Built in “only fourteen-and-a-half hours” by the 162nd Infantry of the Oregon National Guard, the ramp itself is almost one hundred feet long.  Protective netting lines the slope.  Three scuba divers, looking hungry, circle the landing area.

The pool is unheated today, which is to say, it’s not warm.  Fifty-nine degrees.  That’s Fahrenheit for those of you just up from California.

The lovely, talented and vivacious Martha, certainly one Delta who deserves an A+, consoled me.  “It’s for the best,” she soothed.  Men your age don’t heal as quickly.”

That might leave a mark.

I watched jump after jump after jump.  From the sidelines.

“Every precaution is taken,” I’m told.  Sounds like safe sex; sometimes it makes more sense to abstain completely.

There was only one injury in over fifty (50) launches.  One man landed face first, jamming his helmet visor into the bridge of his nose.  As we used to say back in the neighborhood, nice gash.  That was an isolated incident.

There doesn’t seem to be a wrong way to land.  Although I’m confident I could’ve found it.  Head before buttocks, over the front of the handlebars, seems to elicit the highest scores.

The most points.  Yes, the jumpers were actually judged on form.  Although you’d think survival would be the only thing on your mind.

And speed.  One of Gresham’s finest was on hand with a radar gun to clock the trikers.  They were going faster than 20 MPH in a school zone.

And distance.  It’s all a matter of balance and intestinal fortitude.  Easier to spell than to do.

“In the air, you pretty much decide to do what you can,” explains Capt. Mike High.  “Either stay with the bike or throw it away.  You don’t want to land on it.”

I have to wonder if your voice wouldn’t rise an octave or two.  Yet every jumper comes out of the water with a lottery winner’s grin spread wide across his face.

“It’s definitely a thrill.  Hey, I lived!”, enthused Mike Kelleher, a college student who hopes to see nineteen.  “By the time you hit the bottom of the ramp, there’s not much time to decide what you’re going to do.  You have to know before you go off.”

Ah, another lesson for the life ahead.  Adds Mike, “It’s as close as you can get to flying.”

If there’s a star of the affair, it’s got to be Dave Dixon.  Dixon Appliances, without question, is the event’s biggest booster.

And Air Dave is their designated driver.  He’s also a quarter bubble off plumb.

The Dixon team has brought no less than six vehicles, a couple complete with laundry appliances.

Sitting atop a Whirlpool washer, Dave looks like an uneven load.  He’s not short on courage.

THE BIG RIDE comes on a three-wheel twelve-cubic-foot Admiral refrigerator.

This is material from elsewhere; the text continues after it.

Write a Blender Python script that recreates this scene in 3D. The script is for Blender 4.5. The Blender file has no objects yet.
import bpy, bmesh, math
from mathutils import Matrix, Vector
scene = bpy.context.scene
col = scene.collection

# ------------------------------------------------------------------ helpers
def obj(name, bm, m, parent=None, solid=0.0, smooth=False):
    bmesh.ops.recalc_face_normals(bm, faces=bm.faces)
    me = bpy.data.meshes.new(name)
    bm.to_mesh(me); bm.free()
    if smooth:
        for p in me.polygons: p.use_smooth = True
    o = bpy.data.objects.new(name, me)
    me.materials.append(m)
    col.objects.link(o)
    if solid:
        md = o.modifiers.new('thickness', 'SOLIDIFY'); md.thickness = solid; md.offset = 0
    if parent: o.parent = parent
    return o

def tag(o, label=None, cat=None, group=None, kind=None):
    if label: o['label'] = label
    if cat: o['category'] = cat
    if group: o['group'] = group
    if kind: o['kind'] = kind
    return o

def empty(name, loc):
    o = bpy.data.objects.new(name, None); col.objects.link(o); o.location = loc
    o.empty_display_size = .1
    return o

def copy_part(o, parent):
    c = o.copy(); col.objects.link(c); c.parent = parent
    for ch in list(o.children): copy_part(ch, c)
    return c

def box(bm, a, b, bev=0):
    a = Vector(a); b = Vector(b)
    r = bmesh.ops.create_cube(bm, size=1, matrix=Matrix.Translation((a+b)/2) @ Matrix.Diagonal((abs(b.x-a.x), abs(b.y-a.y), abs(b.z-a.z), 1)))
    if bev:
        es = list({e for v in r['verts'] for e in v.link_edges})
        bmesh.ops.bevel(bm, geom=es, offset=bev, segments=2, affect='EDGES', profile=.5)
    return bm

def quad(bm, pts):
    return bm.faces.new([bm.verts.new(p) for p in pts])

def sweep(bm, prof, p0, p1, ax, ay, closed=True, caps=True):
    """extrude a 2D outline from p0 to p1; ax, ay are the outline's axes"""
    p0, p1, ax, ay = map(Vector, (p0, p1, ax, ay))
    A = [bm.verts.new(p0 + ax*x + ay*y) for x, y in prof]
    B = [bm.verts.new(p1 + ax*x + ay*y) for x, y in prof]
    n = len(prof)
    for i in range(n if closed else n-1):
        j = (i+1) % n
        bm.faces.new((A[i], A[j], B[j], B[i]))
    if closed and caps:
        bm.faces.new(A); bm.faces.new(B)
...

“Something these folks have never seen before,” Dave noted with some pride.

If he drives off erratically, all that’s going to break his fall are two chubby kids standing near the bottom.

In just four seconds, Dave is airborne, apparently losing control upon takeoff.  He looked just “a red one” short of doom.

He’s insulted by the notion.  “I said beforehand, they were going to see the bottom of that fridge,” he assures me.  I meant to flip it upside down.”

Not to be outdone, I told Dave I’d been denied the opportunity to jump.  Doubtlessly, I would’ve been magnificent.

Might’ve even pouted a little.

“We let a reporter ride one of our trikes once,” his voice turns solemn.  “After we pulled him out of the water, he said he was worried about not being able to have children.”

Me, I’m worried this really wasn’t the final chapter, not the last trike jump.